Ex-lawyer turned relationship coach

Humpty Dumpty Had A Great Success

It’s 1937 and the Humpty Dumpty supermarket chain has a problem.

First, the shopping baskets are small and get filled too easily.

Second, the shoppings baskets cost a lot of effort to carry.

Third, if customers can’t lug around the shopping basket or fit any more groceries inside it, they walk to the checkout and stop shopping.

Sylvan Goldman, the owner of the chain, got to work.

A year later he invented the shopping cart.

More than thrice the size of a basket. And effortless to push around the shop.

Convinced people would love it, Goldman started mass producing his new carts and lined them outside every one of his stores.

Giddy with excitement, the inventor drove to his local Humpty Dumpty on the day of the launch and waited for the first customers to arrive.

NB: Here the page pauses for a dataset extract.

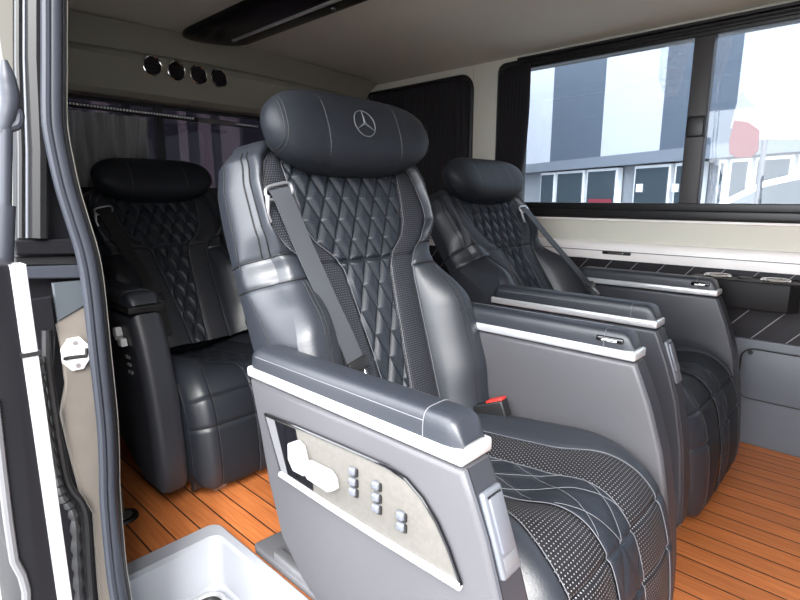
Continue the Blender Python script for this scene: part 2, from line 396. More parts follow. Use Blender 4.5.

But everyone ignored the carts.

Men thought it made them seem girly. And women thought it was a chore.

People hated the carts.

Except for the elderly. Which only tainted the reputation of the rollings baskets even more.

Not going down without a fight, Goldman launched his final campaign.

He hired young actors and actresses to parade down the aisles of his shops while pushing around a shopping cart.

To top it off, an employee was placed at the front of the store whose only task was to talk to the incoming shoppers.

“Excuse me. Would you like to try one of our new shopping carts? Everyone is using them.”

You already know what happened next.

80 years ago mister Goldman knew what many of us still don’t know today: people don’t make choices based on what they need, but on how they feel.

Here’s my question to you:

How does what you’re selling make people feel?